** Begin Entries provided **

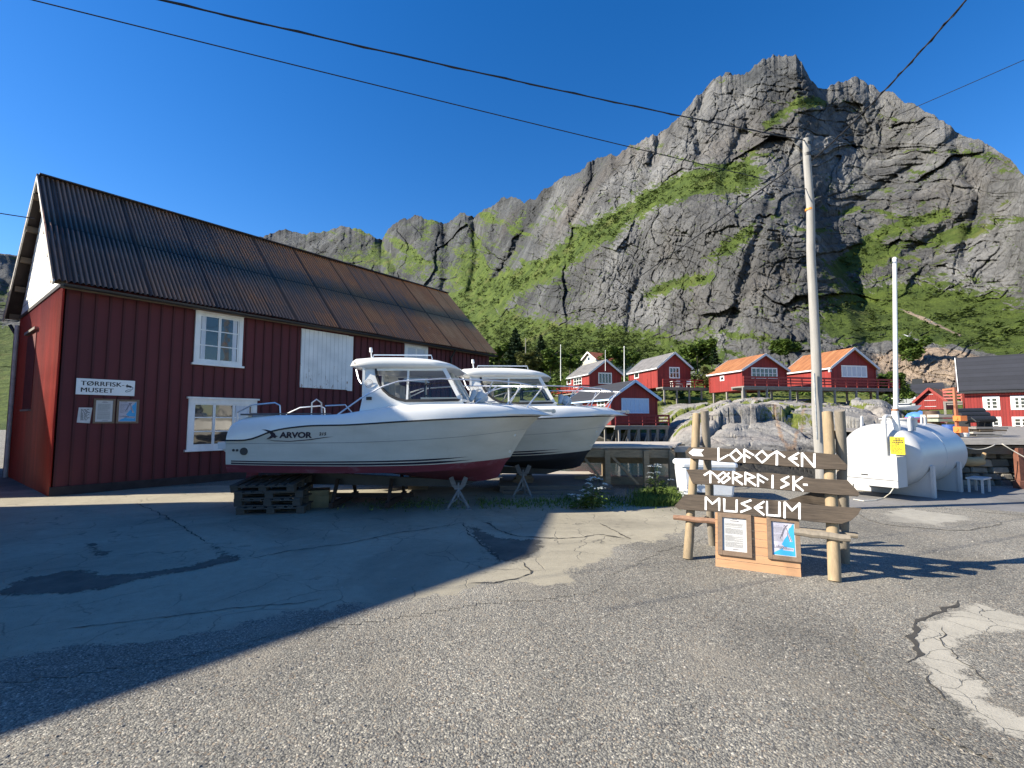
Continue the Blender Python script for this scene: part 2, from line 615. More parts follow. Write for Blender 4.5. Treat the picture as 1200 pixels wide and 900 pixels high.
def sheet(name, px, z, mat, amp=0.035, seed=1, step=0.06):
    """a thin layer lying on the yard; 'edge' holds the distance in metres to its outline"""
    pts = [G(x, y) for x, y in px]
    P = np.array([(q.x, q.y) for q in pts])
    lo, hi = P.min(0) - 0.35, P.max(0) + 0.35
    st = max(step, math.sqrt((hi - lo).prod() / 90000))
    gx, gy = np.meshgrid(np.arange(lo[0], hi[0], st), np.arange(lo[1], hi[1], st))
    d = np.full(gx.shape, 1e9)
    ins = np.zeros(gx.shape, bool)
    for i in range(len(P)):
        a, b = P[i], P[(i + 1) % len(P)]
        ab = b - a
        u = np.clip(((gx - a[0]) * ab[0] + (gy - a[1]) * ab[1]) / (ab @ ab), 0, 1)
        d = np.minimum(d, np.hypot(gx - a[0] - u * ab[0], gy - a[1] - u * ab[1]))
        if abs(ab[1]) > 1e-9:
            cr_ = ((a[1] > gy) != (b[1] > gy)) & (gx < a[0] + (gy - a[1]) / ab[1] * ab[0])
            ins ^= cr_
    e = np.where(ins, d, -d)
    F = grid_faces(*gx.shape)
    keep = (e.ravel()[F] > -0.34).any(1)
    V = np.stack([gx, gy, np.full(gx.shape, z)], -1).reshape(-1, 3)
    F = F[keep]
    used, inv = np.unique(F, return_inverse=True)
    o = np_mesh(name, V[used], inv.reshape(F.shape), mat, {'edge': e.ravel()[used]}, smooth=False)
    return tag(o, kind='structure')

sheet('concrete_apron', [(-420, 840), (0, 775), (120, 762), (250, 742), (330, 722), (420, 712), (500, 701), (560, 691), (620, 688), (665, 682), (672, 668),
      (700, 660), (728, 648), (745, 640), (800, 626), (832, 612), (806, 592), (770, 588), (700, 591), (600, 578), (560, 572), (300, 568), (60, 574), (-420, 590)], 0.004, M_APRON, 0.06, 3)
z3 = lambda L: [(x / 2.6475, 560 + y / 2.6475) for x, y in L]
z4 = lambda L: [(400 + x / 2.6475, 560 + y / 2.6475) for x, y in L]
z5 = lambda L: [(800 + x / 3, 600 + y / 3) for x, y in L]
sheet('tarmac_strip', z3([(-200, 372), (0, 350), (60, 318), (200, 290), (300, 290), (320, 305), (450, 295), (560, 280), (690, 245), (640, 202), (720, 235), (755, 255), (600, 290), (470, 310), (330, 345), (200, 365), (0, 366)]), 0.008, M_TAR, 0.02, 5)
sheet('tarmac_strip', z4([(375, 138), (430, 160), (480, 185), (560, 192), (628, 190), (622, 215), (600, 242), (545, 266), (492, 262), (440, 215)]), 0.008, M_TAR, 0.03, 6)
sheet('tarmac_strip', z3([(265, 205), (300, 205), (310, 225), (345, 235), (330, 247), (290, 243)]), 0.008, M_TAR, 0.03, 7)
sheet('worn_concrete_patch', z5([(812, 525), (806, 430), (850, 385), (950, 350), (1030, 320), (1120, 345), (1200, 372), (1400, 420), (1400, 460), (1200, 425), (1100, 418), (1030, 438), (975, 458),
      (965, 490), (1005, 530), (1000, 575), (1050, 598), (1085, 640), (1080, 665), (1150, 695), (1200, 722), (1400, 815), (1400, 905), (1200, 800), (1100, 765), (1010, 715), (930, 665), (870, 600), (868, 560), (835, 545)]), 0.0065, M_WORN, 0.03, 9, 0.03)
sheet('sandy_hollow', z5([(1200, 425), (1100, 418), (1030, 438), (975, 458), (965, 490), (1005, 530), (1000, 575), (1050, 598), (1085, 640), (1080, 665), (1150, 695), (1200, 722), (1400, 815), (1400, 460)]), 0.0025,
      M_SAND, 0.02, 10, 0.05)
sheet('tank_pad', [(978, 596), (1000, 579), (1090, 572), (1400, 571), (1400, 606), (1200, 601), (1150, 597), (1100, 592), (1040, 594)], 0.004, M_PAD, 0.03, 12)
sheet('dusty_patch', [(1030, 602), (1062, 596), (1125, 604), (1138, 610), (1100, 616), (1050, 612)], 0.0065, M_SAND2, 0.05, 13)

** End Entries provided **
** Begin Entries provided **

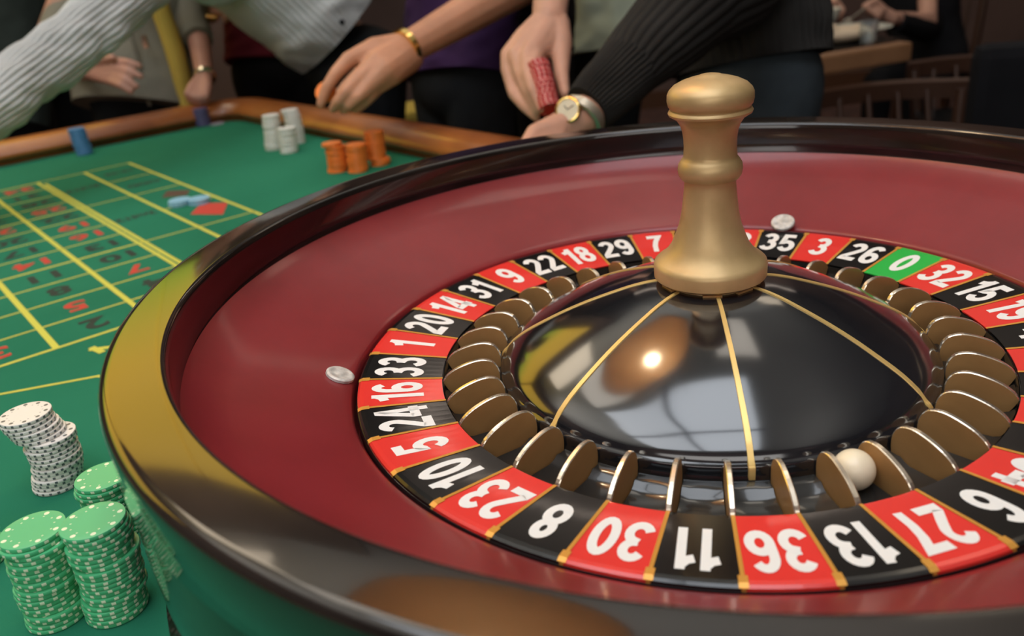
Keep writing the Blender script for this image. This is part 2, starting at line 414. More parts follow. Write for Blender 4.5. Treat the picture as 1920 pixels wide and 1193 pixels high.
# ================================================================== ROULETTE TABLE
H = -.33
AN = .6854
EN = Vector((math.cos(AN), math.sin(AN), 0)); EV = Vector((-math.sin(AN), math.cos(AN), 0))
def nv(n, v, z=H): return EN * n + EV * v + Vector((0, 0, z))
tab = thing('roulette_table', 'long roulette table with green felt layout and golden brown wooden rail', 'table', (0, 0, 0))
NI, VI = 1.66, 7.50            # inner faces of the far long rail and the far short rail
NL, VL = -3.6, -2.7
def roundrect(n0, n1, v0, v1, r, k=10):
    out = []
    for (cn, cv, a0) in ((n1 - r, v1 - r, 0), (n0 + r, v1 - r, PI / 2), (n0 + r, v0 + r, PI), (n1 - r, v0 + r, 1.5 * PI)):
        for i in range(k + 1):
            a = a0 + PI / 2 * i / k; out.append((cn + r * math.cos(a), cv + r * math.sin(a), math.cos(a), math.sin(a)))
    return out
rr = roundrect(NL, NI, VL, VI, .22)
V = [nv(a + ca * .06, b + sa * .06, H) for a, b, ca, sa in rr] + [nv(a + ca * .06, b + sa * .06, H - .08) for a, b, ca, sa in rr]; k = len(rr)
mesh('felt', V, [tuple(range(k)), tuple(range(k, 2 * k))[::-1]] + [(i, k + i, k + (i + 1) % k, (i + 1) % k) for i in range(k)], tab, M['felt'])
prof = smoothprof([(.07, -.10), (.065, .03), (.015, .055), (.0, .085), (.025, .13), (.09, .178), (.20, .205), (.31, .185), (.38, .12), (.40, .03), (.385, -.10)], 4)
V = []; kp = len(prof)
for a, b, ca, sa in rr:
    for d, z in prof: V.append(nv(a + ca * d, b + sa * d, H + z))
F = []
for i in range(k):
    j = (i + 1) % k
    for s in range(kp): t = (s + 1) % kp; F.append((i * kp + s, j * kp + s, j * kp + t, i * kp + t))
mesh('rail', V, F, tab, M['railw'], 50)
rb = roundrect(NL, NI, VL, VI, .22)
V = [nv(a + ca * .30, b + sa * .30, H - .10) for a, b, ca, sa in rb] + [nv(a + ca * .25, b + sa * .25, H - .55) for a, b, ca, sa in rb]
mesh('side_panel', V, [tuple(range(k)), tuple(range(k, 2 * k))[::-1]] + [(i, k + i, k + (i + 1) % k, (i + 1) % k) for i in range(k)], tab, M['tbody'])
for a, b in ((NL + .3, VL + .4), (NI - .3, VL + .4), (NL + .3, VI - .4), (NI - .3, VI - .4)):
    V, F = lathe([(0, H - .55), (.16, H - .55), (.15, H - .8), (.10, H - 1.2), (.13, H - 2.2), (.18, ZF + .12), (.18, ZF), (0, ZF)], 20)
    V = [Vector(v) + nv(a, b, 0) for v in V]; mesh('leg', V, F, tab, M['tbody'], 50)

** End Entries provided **

#### Task requirements:
Give again the run of lines that opens at the line with "Continue the Blender" and closes at the line with "return tag(o, kind='structure')", exactly, and only that run.

#### Final result:
Continue the Blender Python script for this scene: part 2, from line 615. More parts follow. Write for Blender 4.5. Treat the picture as 1200 pixels wide and 900 pixels high.
def sheet(name, px, z, mat, amp=0.035, seed=1, step=0.06):
    """a thin layer lying on the yard; 'edge' holds the distance in metres to its outline"""
    pts = [G(x, y) for x, y in px]
    P = np.array([(q.x, q.y) for q in pts])
    lo, hi = P.min(0) - 0.35, P.max(0) + 0.35
    st = max(step, math.sqrt((hi - lo).prod() / 90000))
    gx, gy = np.meshgrid(np.arange(lo[0], hi[0], st), np.arange(lo[1], hi[1], st))
    d = np.full(gx.shape, 1e9)
    ins = np.zeros(gx.shape, bool)
    for i in range(len(P)):
        a, b = P[i], P[(i + 1) % len(P)]
        ab = b - a
        u = np.clip(((gx - a[0]) * ab[0] + (gy - a[1]) * ab[1]) / (ab @ ab), 0, 1)
        d = np.minimum(d, np.hypot(gx - a[0] - u * ab[0], gy - a[1] - u * ab[1]))
        if abs(ab[1]) > 1e-9:
            cr_ = ((a[1] > gy) != (b[1] > gy)) & (gx < a[0] + (gy - a[1]) / ab[1] * ab[0])
            ins ^= cr_
    e = np.where(ins, d, -d)
    F = grid_faces(*gx.shape)
    keep = (e.ravel()[F] > -0.34).any(1)
    V = np.stack([gx, gy, np.full(gx.shape, z)], -1).reshape(-1, 3)
    F = F[keep]
    used, inv = np.unique(F, return_inverse=True)
    o = np_mesh(name, V[used], inv.reshape(F.shape), mat, {'edge': e.ravel()[used]}, smooth=False)
    return tag(o, kind='structure')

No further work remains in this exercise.